Du geste au retrait : de la matière à l'image de...:
Le procédé comme événement: Dans les œuvres de Bertrand Lavier et de Jacques Villeglé, il est question de la rue et de l'espace urbain comme l'indiquent très clairement leurs titres. Pourtant, les prélèvements sont de nature diverse et implique deux gestes opposés. Bertrand Lavier prélève photographiquement, il capte tandis que Jacques Villeglé arrache, retire une peau du mur, une épaisseur. Si une œuvre crie sa matière, son relief, l'autre la tait et trompe même le regard en mêlant gestualité et impression. Jacques Villeglé fait de son arrachage un acte de création, il ne superpose pas mais retire. A l'inverse, Bertrand Lavier joue sur les contradictions : la matière est faux-semblant. Ce n'est pas une peinture gestuelle, ni l'image d'une peinture mais une image de (vitrine). La matérialité patente de l'affiche fait face à l'immatérialité d'un geste mimé.
Mémoire(s): Dans l'acte de retrait de l'affiche et dans celui de la capture photographique, il est bien question de souvenir lié à un lieu précis : la rue. Le premier se compose sous forme de strates et d'épaisseurs ôtées, le second, par son médium, est un « ça a été ». Traces ou mémoires, ces deux pratiques antagonistes sur le plan matériel se retrouvent sur celui d'une captation et d'une saisie d'un lieu. La déambulation ou la promenade constituent l'acte premier de création. Le regard erre libre et perçoit avec plus d'acuité. La vitrine d'un commerce se transforme ainsi en une peinture abstraite contemporaine digne d'un Ryman, portant un intérêt sur la matérialité du blanc et la place de cette non couleur dans l'histoire de l'art. Certes, il y a la mémoire du lieu, une forme de « Je me souviens » à la Perec mais cette mémoire transpose les deux œuvres dans une filiation historique, une citation. Rue Louis Philippe retrace l'histoire récente de la peinture gestuelle et de la pensée du blanc. Rue de Seine impose un acte qui saisit la réalité (une affiche) et s'en empare. Les décollages ne sont pourtant pas s'en rappeler des drippings anonymes proches de ceux du peintre Mathieu. Par le geste et le lieu, il est doublement question d'appropriation.
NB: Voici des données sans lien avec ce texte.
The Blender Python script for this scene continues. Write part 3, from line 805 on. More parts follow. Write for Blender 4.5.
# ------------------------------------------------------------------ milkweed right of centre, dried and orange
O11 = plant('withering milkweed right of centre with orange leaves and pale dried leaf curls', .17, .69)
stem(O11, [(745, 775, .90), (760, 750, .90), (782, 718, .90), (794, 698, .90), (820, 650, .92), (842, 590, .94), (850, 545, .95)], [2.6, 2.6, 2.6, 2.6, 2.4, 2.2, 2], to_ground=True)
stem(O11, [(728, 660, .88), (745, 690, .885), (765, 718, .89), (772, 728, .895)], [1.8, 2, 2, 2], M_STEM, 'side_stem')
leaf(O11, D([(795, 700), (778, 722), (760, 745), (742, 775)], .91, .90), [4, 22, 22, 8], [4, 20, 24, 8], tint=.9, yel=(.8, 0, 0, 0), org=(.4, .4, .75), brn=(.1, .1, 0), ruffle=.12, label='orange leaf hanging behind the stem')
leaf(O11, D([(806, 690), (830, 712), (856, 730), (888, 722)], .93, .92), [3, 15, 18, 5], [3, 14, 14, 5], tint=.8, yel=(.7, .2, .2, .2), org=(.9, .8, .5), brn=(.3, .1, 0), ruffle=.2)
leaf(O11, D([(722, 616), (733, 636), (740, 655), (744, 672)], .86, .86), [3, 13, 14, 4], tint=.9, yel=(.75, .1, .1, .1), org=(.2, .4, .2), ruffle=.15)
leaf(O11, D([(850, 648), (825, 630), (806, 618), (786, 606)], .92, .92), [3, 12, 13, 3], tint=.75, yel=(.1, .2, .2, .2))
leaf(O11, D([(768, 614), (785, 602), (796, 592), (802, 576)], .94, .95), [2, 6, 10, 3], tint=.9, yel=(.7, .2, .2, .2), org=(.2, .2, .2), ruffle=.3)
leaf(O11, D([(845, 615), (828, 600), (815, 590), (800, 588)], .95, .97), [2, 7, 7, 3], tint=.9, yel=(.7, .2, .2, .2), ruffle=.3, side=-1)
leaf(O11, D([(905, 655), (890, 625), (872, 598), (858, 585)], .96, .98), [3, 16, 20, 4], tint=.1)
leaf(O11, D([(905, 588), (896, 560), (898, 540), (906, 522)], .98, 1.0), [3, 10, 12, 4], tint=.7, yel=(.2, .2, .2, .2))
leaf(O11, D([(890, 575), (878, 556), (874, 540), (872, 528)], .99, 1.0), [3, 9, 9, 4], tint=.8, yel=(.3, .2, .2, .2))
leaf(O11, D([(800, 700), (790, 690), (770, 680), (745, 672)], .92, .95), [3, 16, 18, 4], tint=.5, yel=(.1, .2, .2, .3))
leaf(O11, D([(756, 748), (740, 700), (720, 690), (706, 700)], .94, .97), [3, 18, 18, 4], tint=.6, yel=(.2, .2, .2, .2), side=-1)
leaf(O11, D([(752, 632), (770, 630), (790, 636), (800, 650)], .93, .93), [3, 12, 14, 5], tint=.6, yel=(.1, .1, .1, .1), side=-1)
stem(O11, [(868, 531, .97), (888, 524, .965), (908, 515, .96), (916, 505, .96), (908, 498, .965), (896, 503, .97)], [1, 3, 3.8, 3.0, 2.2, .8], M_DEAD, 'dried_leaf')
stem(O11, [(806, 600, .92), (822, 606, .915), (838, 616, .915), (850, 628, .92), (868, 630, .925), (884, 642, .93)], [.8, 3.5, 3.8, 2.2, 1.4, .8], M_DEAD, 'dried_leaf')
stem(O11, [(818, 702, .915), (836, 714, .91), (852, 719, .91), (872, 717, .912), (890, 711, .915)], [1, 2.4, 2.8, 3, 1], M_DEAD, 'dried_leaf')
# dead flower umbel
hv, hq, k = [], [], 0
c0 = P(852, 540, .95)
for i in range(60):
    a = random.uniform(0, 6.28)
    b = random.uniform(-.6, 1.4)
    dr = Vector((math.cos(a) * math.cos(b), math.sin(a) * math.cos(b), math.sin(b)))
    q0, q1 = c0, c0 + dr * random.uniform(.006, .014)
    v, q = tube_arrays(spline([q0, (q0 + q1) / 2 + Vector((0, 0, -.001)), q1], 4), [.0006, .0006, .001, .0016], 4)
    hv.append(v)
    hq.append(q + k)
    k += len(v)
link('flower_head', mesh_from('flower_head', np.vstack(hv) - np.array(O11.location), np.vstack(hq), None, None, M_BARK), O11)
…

De l'évènement au non événement:L'évènement est par définition ce qui fait date et plutôt les grandes dates. Il est dans les annales. Il est historique. A contrario pourtant, l'évènement est aussi ce qui arrive et qui a une quelconque importance pour l'homme. A croire cette dernière définition, l'évènement n'est pas uniquement grandiloquent. Et il devient avec ces deux artistes un petit épisode. Événement esthétique: Dans l'art contemporain, la mythologie et l'histoire chrétienne font place au banal. Le monde réel débarque abruptement dans le monde de l'art. L'objet de consommation devient un matériau. La rue devient un espace artistique. La grande peinture est ainsi remplacée par l'impression ou l'arrachage ; le sujet devient plus personnel. Le choix de ces deux œuvres est délibérément paradoxal et ce pour deux raisons. Ils conduisent l'évènement vers la biographie et le domaine personnel et ce sont bien deux œuvres où le site prime qui amorcent une réflexion sur la date, l'histoire, l'épisode marquant. L'art ne cesse de conter, raconter des histoires mais non plus les grandes Histoires du monde. La petite histoire subjective, personnelle touche à l'individu. L'œuvre devient une chronique quotidienne. Le prélèvement d'affiche fait également entrer dans le musée la politique. Villéglé pense qu'en prenant l'affiche, il prend aussi l'histoire. Son histoire mais également l'histoire d'une société. "J'ai eu beaucoup de discussions avec les militants communistes qui me reprochaient d'arracher leurs affiches : je leur répondais qu'elles iraient dans les musées et qu'ainsi leur histoire serait racontée."